Foi o caso de Edegar Teixeira de Almeida, 67 anos, morador da Vila Victor Issler, vendedor de cachorro-quente que recebeu R$ 18 mil, mas que deveria ter ganhado R$ 206 mil.

– Minha nora é recepcionista e foi trabalhar na festa de 15 anos da filha dele (Dal Agnol). Ganhou R$ 80 para ficar a noite lá, enquanto só de decoração foram gastos R$ 300 mil. Pensei: não dá meu dinheiro e ainda usa pra fazer festa? – desabafa Almeida.

Então ele entrou na Justiça e conseguiu ganhar outros R$ 46 mil.

– Poderia já ter terminado minha casa. Mas aqui estou, esperando o resto, fazendo aos poucos – diz, em meio à reforma que dura mais de 15 anos.

Ele conta que recebeu uma ligação do próprio Dal Agnol em 1997, falando que ele teria direito a receber dinheiro da antiga CRT.

“Não temos como investigar 60 mil ações”, diz delegado

Em 2005, o atual presidente do Sindicato das Indústrias de Material Plástico do Estado, Edilson Luiz Deitos, também teria virado cliente e vítima:

– Ele (Dal Agnol) fazia contato com empresas de contabilidade que, na boa-fé, ofereceram o serviço e nós, na boa-fé, aceitamos. Chegava dinheiro de tempos em tempos, com prestação de contas e tudo, mas só fomos nos dar conta que era um valor incorreto quando fomos procurados por um advogado de fora – conta o empresário.
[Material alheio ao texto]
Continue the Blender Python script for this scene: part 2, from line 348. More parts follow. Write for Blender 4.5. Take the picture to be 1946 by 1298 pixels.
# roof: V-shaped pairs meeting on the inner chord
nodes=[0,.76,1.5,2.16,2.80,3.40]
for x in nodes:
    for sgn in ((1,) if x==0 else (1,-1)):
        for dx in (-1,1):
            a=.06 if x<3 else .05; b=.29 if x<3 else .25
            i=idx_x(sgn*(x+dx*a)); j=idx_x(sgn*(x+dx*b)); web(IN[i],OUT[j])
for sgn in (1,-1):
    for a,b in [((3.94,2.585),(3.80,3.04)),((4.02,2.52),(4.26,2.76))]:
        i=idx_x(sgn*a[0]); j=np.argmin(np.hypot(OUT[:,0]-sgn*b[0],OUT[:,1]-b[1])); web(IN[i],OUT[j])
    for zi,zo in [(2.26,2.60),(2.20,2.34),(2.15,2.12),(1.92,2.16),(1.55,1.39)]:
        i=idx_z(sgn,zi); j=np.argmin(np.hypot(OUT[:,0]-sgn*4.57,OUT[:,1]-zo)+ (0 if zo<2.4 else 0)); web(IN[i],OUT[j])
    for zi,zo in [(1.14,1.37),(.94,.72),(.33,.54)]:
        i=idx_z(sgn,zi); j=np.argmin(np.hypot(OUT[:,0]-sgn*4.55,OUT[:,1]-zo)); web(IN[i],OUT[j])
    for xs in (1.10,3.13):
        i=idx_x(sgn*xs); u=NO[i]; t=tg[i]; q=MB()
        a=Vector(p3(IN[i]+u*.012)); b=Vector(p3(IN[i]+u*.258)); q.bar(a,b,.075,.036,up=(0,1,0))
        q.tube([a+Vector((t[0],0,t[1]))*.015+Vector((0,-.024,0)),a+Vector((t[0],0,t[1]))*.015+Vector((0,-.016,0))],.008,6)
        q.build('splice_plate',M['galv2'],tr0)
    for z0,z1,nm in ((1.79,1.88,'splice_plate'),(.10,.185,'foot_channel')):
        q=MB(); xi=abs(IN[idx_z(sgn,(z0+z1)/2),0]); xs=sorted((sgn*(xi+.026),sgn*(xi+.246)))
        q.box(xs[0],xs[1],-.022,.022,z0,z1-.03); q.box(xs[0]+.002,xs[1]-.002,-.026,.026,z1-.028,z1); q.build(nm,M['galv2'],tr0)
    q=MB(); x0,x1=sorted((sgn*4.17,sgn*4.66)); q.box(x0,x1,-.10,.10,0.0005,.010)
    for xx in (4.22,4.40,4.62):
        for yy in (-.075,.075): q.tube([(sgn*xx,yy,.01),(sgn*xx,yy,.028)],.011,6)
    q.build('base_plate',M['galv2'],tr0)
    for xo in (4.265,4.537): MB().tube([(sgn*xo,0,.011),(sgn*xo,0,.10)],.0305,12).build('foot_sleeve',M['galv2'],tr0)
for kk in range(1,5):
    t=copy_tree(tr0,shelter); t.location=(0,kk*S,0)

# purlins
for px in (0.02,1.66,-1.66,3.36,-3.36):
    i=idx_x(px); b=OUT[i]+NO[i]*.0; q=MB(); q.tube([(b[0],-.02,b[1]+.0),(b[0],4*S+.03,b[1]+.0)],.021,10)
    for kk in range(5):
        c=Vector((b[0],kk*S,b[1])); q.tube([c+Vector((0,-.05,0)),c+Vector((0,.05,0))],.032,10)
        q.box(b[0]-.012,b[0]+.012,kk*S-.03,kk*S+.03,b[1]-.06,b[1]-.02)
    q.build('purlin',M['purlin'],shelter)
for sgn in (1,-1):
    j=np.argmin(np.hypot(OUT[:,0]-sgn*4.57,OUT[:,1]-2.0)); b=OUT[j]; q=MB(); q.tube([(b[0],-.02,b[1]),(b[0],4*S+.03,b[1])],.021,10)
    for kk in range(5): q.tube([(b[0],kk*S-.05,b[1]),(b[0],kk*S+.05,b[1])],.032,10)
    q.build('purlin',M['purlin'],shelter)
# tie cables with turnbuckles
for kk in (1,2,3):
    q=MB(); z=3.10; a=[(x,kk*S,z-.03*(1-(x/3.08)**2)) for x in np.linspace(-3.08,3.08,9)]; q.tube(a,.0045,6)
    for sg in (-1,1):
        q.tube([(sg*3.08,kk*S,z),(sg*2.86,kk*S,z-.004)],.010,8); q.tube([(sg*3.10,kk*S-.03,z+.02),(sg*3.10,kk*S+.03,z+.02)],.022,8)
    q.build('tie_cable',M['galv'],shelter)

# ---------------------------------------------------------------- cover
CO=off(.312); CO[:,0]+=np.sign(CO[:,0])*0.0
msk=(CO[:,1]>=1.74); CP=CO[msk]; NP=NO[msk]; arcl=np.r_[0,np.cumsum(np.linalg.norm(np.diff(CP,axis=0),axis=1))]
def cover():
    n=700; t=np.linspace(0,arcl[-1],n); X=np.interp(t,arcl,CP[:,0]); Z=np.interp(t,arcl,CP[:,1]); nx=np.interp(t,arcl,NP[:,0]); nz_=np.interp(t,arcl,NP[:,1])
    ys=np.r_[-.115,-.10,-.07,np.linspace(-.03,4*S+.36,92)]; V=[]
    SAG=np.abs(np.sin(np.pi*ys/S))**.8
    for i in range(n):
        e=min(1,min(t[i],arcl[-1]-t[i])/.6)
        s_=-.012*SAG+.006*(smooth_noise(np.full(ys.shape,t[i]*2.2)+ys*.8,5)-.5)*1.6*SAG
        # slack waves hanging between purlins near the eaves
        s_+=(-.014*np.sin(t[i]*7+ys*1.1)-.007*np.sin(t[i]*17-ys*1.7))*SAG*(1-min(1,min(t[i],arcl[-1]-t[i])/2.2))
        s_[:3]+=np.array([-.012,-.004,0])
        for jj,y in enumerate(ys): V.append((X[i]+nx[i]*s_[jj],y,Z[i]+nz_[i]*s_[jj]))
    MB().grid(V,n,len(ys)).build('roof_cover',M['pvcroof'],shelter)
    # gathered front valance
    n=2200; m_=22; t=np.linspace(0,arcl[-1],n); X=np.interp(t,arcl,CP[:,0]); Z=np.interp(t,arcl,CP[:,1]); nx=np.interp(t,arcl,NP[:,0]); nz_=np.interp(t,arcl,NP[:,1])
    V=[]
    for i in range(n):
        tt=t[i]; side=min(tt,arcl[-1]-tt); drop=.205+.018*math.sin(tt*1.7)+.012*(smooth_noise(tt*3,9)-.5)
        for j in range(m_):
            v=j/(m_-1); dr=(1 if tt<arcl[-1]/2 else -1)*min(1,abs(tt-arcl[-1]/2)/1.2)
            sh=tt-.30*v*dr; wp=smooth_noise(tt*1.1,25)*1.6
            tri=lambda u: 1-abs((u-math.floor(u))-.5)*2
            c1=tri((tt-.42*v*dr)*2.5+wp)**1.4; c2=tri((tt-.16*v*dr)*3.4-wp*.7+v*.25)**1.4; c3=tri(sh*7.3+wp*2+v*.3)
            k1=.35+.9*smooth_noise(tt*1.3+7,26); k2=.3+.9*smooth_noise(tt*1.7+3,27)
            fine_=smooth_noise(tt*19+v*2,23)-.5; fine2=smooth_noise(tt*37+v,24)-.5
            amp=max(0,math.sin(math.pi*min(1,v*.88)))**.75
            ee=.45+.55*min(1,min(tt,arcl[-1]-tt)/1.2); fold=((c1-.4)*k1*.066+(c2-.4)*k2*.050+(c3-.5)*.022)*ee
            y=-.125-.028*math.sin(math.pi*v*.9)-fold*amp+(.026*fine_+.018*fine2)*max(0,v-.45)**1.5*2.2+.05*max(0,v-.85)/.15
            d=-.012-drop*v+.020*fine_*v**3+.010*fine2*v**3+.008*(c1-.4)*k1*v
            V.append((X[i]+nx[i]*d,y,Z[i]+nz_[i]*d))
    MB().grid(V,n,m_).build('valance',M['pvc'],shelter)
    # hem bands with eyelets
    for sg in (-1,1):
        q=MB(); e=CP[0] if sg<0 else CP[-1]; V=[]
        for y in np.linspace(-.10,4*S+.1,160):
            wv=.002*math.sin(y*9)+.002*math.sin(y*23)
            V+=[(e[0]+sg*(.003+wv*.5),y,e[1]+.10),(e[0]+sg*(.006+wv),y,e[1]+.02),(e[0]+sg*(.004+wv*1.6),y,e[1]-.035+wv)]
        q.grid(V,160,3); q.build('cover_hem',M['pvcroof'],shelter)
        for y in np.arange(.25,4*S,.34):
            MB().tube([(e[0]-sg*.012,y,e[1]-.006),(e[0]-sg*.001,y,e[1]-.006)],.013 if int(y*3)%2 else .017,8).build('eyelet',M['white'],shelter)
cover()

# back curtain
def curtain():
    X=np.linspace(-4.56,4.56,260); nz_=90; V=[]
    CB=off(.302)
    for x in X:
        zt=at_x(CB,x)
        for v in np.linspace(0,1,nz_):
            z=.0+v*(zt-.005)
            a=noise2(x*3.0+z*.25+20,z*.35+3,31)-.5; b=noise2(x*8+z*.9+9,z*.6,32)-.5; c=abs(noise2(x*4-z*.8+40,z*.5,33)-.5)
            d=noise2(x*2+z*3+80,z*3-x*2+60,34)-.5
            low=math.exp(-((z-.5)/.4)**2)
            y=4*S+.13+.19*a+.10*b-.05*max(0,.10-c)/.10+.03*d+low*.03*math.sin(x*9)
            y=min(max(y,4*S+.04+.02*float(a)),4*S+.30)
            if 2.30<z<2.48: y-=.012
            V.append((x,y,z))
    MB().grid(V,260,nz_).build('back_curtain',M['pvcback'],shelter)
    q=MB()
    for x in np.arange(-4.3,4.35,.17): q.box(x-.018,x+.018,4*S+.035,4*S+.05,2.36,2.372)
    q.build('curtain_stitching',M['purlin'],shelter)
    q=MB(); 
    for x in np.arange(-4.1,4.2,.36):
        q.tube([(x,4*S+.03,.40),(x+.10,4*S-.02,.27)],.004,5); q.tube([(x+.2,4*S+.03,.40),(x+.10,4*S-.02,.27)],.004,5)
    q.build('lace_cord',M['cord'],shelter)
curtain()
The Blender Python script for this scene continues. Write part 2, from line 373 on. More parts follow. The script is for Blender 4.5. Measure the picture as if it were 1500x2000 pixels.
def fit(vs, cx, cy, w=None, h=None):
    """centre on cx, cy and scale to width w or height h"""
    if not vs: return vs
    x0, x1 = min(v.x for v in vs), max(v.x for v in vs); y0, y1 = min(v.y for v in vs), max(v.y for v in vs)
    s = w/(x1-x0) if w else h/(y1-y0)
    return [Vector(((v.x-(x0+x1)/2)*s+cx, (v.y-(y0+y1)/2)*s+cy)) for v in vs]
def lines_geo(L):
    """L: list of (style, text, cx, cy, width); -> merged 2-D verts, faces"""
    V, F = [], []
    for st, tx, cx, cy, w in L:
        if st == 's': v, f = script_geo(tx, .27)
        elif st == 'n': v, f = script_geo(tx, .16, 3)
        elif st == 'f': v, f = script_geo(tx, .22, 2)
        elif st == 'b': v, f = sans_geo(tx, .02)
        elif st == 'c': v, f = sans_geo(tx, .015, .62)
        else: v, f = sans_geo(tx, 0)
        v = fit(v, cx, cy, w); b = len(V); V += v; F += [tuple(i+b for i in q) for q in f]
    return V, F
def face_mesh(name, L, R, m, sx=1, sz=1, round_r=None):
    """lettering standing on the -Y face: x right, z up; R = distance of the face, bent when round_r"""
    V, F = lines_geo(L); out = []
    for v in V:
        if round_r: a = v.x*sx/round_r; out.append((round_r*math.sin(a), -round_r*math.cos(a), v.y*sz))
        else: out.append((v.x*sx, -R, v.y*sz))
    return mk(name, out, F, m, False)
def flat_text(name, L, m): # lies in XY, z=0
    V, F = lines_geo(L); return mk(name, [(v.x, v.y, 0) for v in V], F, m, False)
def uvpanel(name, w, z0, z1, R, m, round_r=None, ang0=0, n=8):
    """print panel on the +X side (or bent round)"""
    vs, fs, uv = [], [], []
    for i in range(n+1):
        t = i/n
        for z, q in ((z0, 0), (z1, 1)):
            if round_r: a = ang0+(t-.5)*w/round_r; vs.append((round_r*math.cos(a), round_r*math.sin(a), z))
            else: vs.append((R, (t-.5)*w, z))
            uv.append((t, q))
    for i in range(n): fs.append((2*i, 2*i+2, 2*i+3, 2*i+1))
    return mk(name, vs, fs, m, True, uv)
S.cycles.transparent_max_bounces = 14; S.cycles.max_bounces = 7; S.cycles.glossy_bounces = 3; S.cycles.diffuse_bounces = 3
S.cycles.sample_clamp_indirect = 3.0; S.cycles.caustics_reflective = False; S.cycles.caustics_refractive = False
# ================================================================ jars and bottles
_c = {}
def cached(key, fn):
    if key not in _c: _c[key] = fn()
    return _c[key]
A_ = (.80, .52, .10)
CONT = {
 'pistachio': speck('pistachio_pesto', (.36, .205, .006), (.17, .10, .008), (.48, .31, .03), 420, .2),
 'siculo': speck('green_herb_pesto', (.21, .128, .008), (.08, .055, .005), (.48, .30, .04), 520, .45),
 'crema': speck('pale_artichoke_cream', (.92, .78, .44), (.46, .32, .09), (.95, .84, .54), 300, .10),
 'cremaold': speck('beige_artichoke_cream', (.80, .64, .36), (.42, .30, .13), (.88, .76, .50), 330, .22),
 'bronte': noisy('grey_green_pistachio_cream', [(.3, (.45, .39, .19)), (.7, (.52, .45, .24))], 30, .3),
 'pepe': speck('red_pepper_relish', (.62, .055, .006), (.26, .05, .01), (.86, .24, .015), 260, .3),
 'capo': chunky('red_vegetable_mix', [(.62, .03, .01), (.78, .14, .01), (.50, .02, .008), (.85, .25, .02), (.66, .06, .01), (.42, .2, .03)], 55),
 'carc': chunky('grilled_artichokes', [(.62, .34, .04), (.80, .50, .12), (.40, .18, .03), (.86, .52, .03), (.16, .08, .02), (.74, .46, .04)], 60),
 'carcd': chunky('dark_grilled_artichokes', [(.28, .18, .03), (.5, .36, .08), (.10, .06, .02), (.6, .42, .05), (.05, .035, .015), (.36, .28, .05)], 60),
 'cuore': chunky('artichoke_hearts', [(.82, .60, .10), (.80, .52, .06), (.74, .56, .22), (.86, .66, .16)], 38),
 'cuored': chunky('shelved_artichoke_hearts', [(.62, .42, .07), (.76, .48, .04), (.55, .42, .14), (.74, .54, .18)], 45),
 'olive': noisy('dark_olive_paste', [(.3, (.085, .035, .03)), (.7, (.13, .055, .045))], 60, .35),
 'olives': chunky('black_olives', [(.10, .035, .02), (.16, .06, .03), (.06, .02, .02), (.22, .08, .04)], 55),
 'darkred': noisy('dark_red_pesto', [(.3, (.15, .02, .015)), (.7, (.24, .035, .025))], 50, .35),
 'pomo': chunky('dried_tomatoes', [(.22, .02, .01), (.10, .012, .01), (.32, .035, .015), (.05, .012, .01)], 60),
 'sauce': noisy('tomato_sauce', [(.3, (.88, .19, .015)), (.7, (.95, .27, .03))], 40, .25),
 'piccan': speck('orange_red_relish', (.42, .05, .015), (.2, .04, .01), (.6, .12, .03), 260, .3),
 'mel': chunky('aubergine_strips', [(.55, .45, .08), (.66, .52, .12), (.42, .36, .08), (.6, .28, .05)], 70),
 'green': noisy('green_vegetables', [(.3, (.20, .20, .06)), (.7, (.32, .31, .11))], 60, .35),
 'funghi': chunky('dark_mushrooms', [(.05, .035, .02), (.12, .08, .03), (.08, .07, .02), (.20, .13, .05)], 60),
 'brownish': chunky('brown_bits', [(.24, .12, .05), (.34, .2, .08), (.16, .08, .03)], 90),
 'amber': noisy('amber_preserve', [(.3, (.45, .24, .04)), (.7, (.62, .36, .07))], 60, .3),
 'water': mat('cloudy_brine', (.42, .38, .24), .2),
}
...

Já no caso de Carmelina Helena Comin, que deu origem ao nome da operação da PF, o dinheiro chegou tarde.

– Nos disseram: daqui uns oito anos chega o dinheiro. Passava lá duas vezes por ano, especialmente quando minha mulher adoeceu porque teria ajudado muito. Mas ele (Dal Agnol) sempre dizia: ainda não chegou – lembra-se o marido José Bianchin Gheno, 70 anos.

Na verdade, segundo a PF, enquanto Carmelina lutava contra um câncer, a ação foi ganha e o dinheiro teria sido recebido pelo advogado em 2010. A verba só chegou depois de Gheno contratar um advogado novo e receber R$ 124 mil em 2013, um ano após a morte da companheira.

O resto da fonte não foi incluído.